= Task =
Copy all lines holding the word "Python" from the entries.
===== Records supplied
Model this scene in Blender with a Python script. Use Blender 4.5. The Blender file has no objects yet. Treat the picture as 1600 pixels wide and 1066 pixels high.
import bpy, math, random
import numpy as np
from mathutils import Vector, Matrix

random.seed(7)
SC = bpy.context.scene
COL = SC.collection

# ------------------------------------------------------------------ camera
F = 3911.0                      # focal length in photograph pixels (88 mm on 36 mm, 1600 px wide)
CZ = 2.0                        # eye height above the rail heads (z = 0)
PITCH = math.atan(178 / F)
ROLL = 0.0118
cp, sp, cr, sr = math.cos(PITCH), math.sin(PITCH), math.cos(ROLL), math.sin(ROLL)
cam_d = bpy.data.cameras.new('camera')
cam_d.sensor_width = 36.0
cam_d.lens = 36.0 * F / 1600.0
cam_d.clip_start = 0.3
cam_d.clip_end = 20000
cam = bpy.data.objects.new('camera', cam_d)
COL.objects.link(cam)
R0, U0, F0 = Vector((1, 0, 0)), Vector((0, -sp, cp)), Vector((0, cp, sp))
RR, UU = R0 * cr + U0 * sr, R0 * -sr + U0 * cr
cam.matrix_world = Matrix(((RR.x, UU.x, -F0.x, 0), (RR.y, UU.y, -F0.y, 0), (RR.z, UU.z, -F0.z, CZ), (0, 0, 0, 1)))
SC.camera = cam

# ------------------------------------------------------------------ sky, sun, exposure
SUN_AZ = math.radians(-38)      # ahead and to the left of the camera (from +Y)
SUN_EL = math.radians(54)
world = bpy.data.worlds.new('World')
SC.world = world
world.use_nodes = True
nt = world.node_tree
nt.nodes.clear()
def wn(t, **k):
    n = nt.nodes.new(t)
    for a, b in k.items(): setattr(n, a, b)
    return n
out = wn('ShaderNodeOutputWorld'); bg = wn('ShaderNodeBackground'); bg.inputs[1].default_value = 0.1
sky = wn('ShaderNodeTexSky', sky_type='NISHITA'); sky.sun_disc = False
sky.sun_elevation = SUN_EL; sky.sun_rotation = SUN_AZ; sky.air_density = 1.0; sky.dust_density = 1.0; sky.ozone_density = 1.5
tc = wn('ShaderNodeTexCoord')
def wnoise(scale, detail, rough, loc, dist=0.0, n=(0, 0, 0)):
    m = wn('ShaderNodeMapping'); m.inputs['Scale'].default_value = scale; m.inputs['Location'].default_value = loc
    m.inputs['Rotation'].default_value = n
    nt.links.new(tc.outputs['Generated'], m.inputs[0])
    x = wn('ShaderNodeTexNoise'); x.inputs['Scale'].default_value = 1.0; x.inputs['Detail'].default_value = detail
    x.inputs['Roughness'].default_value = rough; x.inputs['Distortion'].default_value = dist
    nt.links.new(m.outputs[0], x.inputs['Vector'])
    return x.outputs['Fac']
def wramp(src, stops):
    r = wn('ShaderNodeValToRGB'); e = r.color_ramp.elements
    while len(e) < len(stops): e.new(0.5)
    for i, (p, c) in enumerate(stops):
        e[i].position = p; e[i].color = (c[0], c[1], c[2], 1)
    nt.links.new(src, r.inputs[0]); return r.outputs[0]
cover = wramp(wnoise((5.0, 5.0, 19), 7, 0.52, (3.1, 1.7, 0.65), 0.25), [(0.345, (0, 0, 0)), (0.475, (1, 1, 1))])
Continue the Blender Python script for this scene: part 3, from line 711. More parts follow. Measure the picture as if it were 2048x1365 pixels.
==========
= Response to the exercise =
Model this scene in Blender with a Python script. Use Blender 4.5. The Blender file has no objects yet. Treat the picture as 1600 pixels wide and 1066 pixels high.
Continue the Blender Python script for this scene: part 3, from line 711. More parts follow. Measure the picture as if it were 2048x1365 pixels.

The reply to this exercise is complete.